• Task description:
Restate the data word for word and leave the images out.

• Dataset excerpt:
################
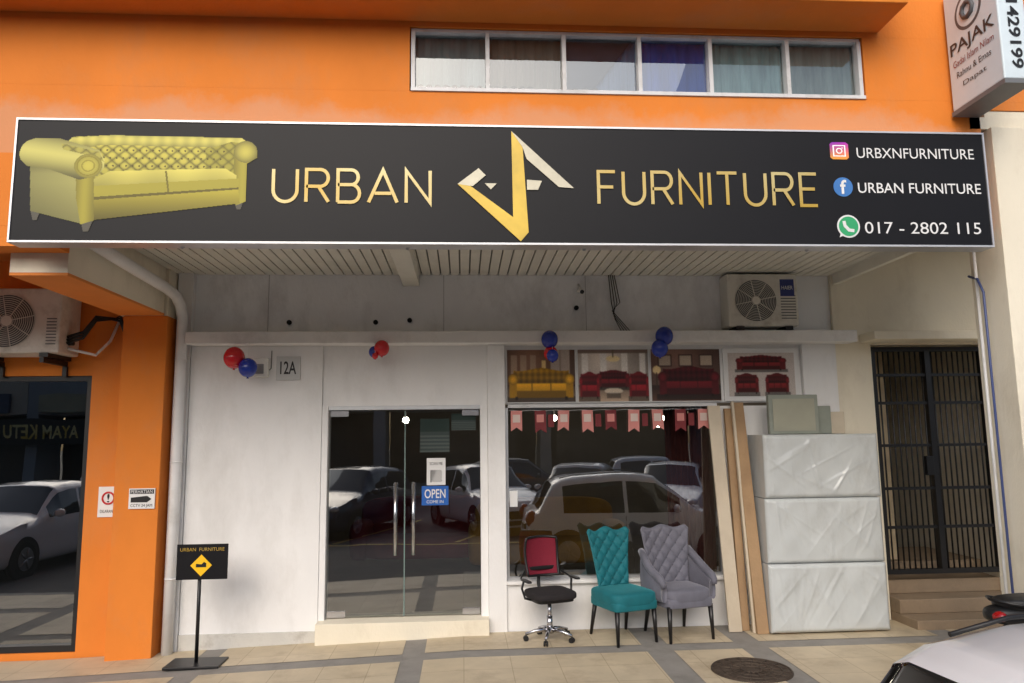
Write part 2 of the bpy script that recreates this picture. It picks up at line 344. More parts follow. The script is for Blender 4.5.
# shop interior
m_iw=M('interior_wall',(136,128,120),.8,.1)
box('interior_floor',-2.7,4.1,.21,6,.10,.14,M('interior_floor_tile',(150,144,134),.25,.1),B)
box('interior_back',-2.7,4.1,6,6.1,.1,3,m_iw,B)
box('interior_ceiling',-2.7,4.1,.31,6,2.95,3.0,M('interior_ceiling_paint',(150,148,142),.8,.1),B)
box('interior_wall_l',-2.75,-2.7,.21,6,.1,3,m_iw,B); box('interior_wall_r',4.1,4.15,.31,6,.1,3,m_iw,B)
m_lamp=bpy.data.materials.new('lamp_glow'); m_lamp.use_nodes=True; bb=m_lamp.node_tree.nodes['Principled BSDF']; bb.inputs['Emission Color'].default_value=(1,.88,.70,1); bb.inputs['Emission Strength'].default_value=40
PL=empty('pendant_lamps')
for i,(x,y,z) in enumerate([(2.35,2.6,2.16),(2.9,3.3,2.08),(.35,3.4,2.2),(-.9,4.2,2.2),(1.5,4.6,2.22),(3.3,4.6,2.2)]):
    ellipsoid('bulb_%d'%i,(x,y,z),(.05,.05,.05),m_lamp,PL,14,10); cyl('cord_%d'%i,(x,y,z+.05),(x,y,2.95),.006,m_black,PL,6)
# door
door=empty('glass_double_door')
box('jamb_l',-1.418,-1.36,.01,.2,.0,2.234,m_white,door); box('jamb_r',.175,.248,.01,.2,.0,2.234,m_white,door)
box('head',-1.359,.174,.03,.14,2.195,2.234,m_alu,door)
for nm,xa,xb_ in (('l',-1.355,-.598),('r',-.584,.17)):
    mk('leaf_'+nm,[(xa,.08,.16),(xb_,.08,.16),(xb_,.08,2.19),(xa,.08,2.19)],[(0,1,2,3)],m_glass,door)
    box('bottom_patch_'+nm,xa+.01 if nm=='l' else xb_-.18,xa+.19 if nm=='l' else xb_-.01,.065,.095,.16,.22,m_chrome,door)
    box('top_patch_'+nm,xa+.01 if nm=='l' else xb_-.18,xa+.19 if nm=='l' else xb_-.01,.065,.095,2.13,2.19,m_chrome,door)
for i,x in enumerate((-.68,-.5)):
    cyl('handle_%d'%i,(x,.03,.75),(x,.03,1.46),.017,m_chrome,door,14)
    for z in (.85,1.36): cyl('handle_stud_%d_%d'%(i,int(z*10)),(x,.03,z),(x,.08,z),.01,m_chrome,door,10)
box('glass_edge',-.597,-.585,.07,.09,.16,2.19,M('glass_edge_green',(120,140,136),.2),door)
box('notice_paper',-.37,-.18,.07,.076,1.43,1.70,m_paper,door)
def qr(U,V):
    k=(np.floor(U*13).astype(int)*7919+np.floor(V*13).astype(int)*104729)%97; r=np.where((k%2==0)[...,None],30,230)*np.ones(3); return r.astype(float),np.ones(U.shape,bool)
panel('qr_code',-.335,-.215,1.46,1.58,.066,26,26,qr,door)
text('notice_text','SCAN ME',-.34,-.21,1.63,1.66,.067,m_black,door)
box('open_sign',-.42,-.15,.062,.069,1.23,1.42,m_blue,door); text('open_text','OPEN',-.39,-.18,1.30,1.39,.058,m_white_print,door,offset=.01)
text('open_text2','COME IN',-.37,-.20,1.25,1.28,.058,m_white_print,door)
def ppr(U,V):
    rgb=np.zeros(U.shape+(3,)); rgb[:]=(136,146,142); rgb[V>.6]=(106,122,116); rgb[(((V*9)%1)<.4)&(V<.5)]=(170,176,172); return rgb,np.ones(U.shape,bool)
panel('inner_notice',-.44,-.14,1.76,2.1,.10,14,18,ppr,door); panel('inner_notice_b',-.12,.13,1.98,2.15,.10,14,18,ppr,door)
box('door_step',-1.417,.249,-.14,.199,-.3,.15,m_cream,door,.006)
# display window
win=empty('display_window')
mk('pane',[(.45,.06,.49),(2.64,.06,.49),(2.64,.06,2.2),(.45,.06,2.2)],[(0,1,2,3)],m_glass,win)
box('frame_l',.431,.46,.03,.1,.486,2.2,m_alu,win); box('frame_r',2.63,2.659,.03,.1,.486,2.2,m_alu,win); box('frame_t',.461,2.659,.03,.1,2.201,2.235,m_framew,win)
box('frame_b',.461,2.629,.03,.1,.486,.51,m_alu,win)
m_curt=M('dark_red_curtain',(92,40,34),.85,.2,4); V=[];F=[]
for k in range(61):
    xx=2.15+.5*k/60; yy=.25+.025*math.sin(k*.9); V+=[(xx,yy,.5),(xx,yy,2.3)]
for k in range(60): F.append((2*k,2*k+2,2*k+3,2*k+1))
mk('drape',V,F,m_curt,win,smooth=True)
box('white_sticker',.47,.55,.05,.056,1.2,1.36,m_paper,win)
m_is=M('interior_sofa_fabric',(150,110,40),.8,.2,5); m_is2=M('interior_sofa_red',(110,24,30),.8,.2,5)
for (px_,py_,ms) in ((1.1,2.4,m_is),(-.5,3.0,m_is2)):
    ish=empty('interior_sofa',(px_,py_,.14))
    ellipsoid('seat',(0,0,.3),(.9,.4,.15),ms,ish,30,14,.4); ellipsoid('back',(0,.32,.6),(.95,.14,.35),ms,ish,30,14,.4)
    for s in (-1,1): ellipsoid('arm_%d'%s,(s*.9,0,.4),(.14,.4,.26),ms,ish,24,14,.5)
# pennants
pen=empty('promo_pennants')
m_pink=M('pink_card',(216,140,134),.6,.08,4); m_pale=M('pale_card',(222,202,194),.6,.06,4); m_burg=M('burgundy_card',(120,34,40),.6)
for k in range(9):
    x=.47+k*.245; w=.115; zt=2.17
    tube('string_%d'%k,[(x,.03,2.175),(x+.12,.03,2.168),(x+.245,.03,2.175)],.002,m_white_print,pen,6)
    o_=.03*math.sin(k*2.3)
    prism('card_%d'%k,[(x+.02,zt),(x+.02+w,zt),(x+.02+w+o_*.3,zt-.21-.02*(k%2)),(x+.02+w/2,zt-.17-.02*(k%2)),(x+.02+o_*.3,zt-.21-.02*(k%2))],.02,.024,m_pink if k%3!=1 else m_burg,pen)
    box('note_%d'%k,x+.04,x+w,.016,.0195,zt-.12,zt-.04,m_pale if k%3!=1 else m_pink,pen)
    if k%2: box('hang_%d'%k,x+.16,x+.16+.06,.016,.0195,zt-.17,zt-.04,m_burg,pen)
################
• Task output:
Write part 2 of the bpy script that recreates this picture. It picks up at line 344. More parts follow. The script is for Blender 4.5.
# shop interior
m_iw=M('interior_wall',(136,128,120),.8,.1)
box('interior_floor',-2.7,4.1,.21,6,.10,.14,M('interior_floor_tile',(150,144,134),.25,.1),B)
box('interior_back',-2.7,4.1,6,6.1,.1,3,m_iw,B)
box('interior_ceiling',-2.7,4.1,.31,6,2.95,3.0,M('interior_ceiling_paint',(150,148,142),.8,.1),B)
box('interior_wall_l',-2.75,-2.7,.21,6,.1,3,m_iw,B); box('interior_wall_r',4.1,4.15,.31,6,.1,3,m_iw,B)
m_lamp=bpy.data.materials.new('lamp_glow'); m_lamp.use_nodes=True; bb=m_lamp.node_tree.nodes['Principled BSDF']; bb.inputs['Emission Color'].default_value=(1,.88,.70,1); bb.inputs['Emission Strength'].default_value=40
PL=empty('pendant_lamps')
for i,(x,y,z) in enumerate([(2.35,2.6,2.16),(2.9,3.3,2.08),(.35,3.4,2.2),(-.9,4.2,2.2),(1.5,4.6,2.22),(3.3,4.6,2.2)]):
    ellipsoid('bulb_%d'%i,(x,y,z),(.05,.05,.05),m_lamp,PL,14,10); cyl('cord_%d'%i,(x,y,z+.05),(x,y,2.95),.006,m_black,PL,6)
# door
door=empty('glass_double_door')
box('jamb_l',-1.418,-1.36,.01,.2,.0,2.234,m_white,door); box('jamb_r',.175,.248,.01,.2,.0,2.234,m_white,door)
box('head',-1.359,.174,.03,.14,2.195,2.234,m_alu,door)
for nm,xa,xb_ in (('l',-1.355,-.598),('r',-.584,.17)):
    mk('leaf_'+nm,[(xa,.08,.16),(xb_,.08,.16),(xb_,.08,2.19),(xa,.08,2.19)],[(0,1,2,3)],m_glass,door)
    box('bottom_patch_'+nm,xa+.01 if nm=='l' else xb_-.18,xa+.19 if nm=='l' else xb_-.01,.065,.095,.16,.22,m_chrome,door)
    box('top_patch_'+nm,xa+.01 if nm=='l' else xb_-.18,xa+.19 if nm=='l' else xb_-.01,.065,.095,2.13,2.19,m_chrome,door)
for i,x in enumerate((-.68,-.5)):
    cyl('handle_%d'%i,(x,.03,.75),(x,.03,1.46),.017,m_chrome,door,14)
    for z in (.85,1.36): cyl('handle_stud_%d_%d'%(i,int(z*10)),(x,.03,z),(x,.08,z),.01,m_chrome,door,10)
box('glass_edge',-.597,-.585,.07,.09,.16,2.19,M('glass_edge_green',(120,140,136),.2),door)
box('notice_paper',-.37,-.18,.07,.076,1.43,1.70,m_paper,door)
def qr(U,V):
    k=(np.floor(U*13).astype(int)*7919+np.floor(V*13).astype(int)*104729)%97; r=np.where((k%2==0)[...,None],30,230)*np.ones(3); return r.astype(float),np.ones(U.shape,bool)
panel('qr_code',-.335,-.215,1.46,1.58,.066,26,26,qr,door)
text('notice_text','SCAN ME',-.34,-.21,1.63,1.66,.067,m_black,door)
box('open_sign',-.42,-.15,.062,.069,1.23,1.42,m_blue,door); text('open_text','OPEN',-.39,-.18,1.30,1.39,.058,m_white_print,door,offset=.01)
text('open_text2','COME IN',-.37,-.20,1.25,1.28,.058,m_white_print,door)
def ppr(U,V):
    rgb=np.zeros(U.shape+(3,)); rgb[:]=(136,146,142); rgb[V>.6]=(106,122,116); rgb[(((V*9)%1)<.4)&(V<.5)]=(170,176,172); return rgb,np.ones(U.shape,bool)
panel('inner_notice',-.44,-.14,1.76,2.1,.10,14,18,ppr,door); panel('inner_notice_b',-.12,.13,1.98,2.15,.10,14,18,ppr,door)
box('door_step',-1.417,.249,-.14,.199,-.3,.15,m_cream,door,.006)
# display window
win=empty('display_window')
mk('pane',[(.45,.06,.49),(2.64,.06,.49),(2.64,.06,2.2),(.45,.06,2.2)],[(0,1,2,3)],m_glass,win)
box('frame_l',.431,.46,.03,.1,.486,2.2,m_alu,win); box('frame_r',2.63,2.659,.03,.1,.486,2.2,m_alu,win); box('frame_t',.461,2.659,.03,.1,2.201,2.235,m_framew,win)
box('frame_b',.461,2.629,.03,.1,.486,.51,m_alu,win)
m_curt=M('dark_red_curtain',(92,40,34),.85,.2,4); V=[];F=[]
for k in range(61):
    xx=2.15+.5*k/60; yy=.25+.025*math.sin(k*.9); V+=[(xx,yy,.5),(xx,yy,2.3)]
for k in range(60): F.append((2*k,2*k+2,2*k+3,2*k+1))
mk('drape',V,F,m_curt,win,smooth=True)
box('white_sticker',.47,.55,.05,.056,1.2,1.36,m_paper,win)
m_is=M('interior_sofa_fabric',(150,110,40),.8,.2,5); m_is2=M('interior_sofa_red',(110,24,30),.8,.2,5)
for (px_,py_,ms) in ((1.1,2.4,m_is),(-.5,3.0,m_is2)):
    ish=empty('interior_sofa',(px_,py_,.14))
    ellipsoid('seat',(0,0,.3),(.9,.4,.15),ms,ish,30,14,.4); ellipsoid('back',(0,.32,.6),(.95,.14,.35),ms,ish,30,14,.4)
    for s in (-1,1): ellipsoid('arm_%d'%s,(s*.9,0,.4),(.14,.4,.26),ms,ish,24,14,.5)
# pennants
pen=empty('promo_pennants')
m_pink=M('pink_card',(216,140,134),.6,.08,4); m_pale=M('pale_card',(222,202,194),.6,.06,4); m_burg=M('burgundy_card',(120,34,40),.6)
for k in range(9):
    x=.47+k*.245; w=.115; zt=2.17
    tube('string_%d'%k,[(x,.03,2.175),(x+.12,.03,2.168),(x+.245,.03,2.175)],.002,m_white_print,pen,6)
    o_=.03*math.sin(k*2.3)
    prism('card_%d'%k,[(x+.02,zt),(x+.02+w,zt),(x+.02+w+o_*.3,zt-.21-.02*(k%2)),(x+.02+w/2,zt-.17-.02*(k%2)),(x+.02+o_*.3,zt-.21-.02*(k%2))],.02,.024,m_pink if k%3!=1 else m_burg,pen)
    box('note_%d'%k,x+.04,x+w,.016,.0195,zt-.12,zt-.04,m_pale if k%3!=1 else m_pink,pen)
    if k%2: box('hang_%d'%k,x+.16,x+.16+.06,.016,.0195,zt-.17,zt-.04,m_burg,pen)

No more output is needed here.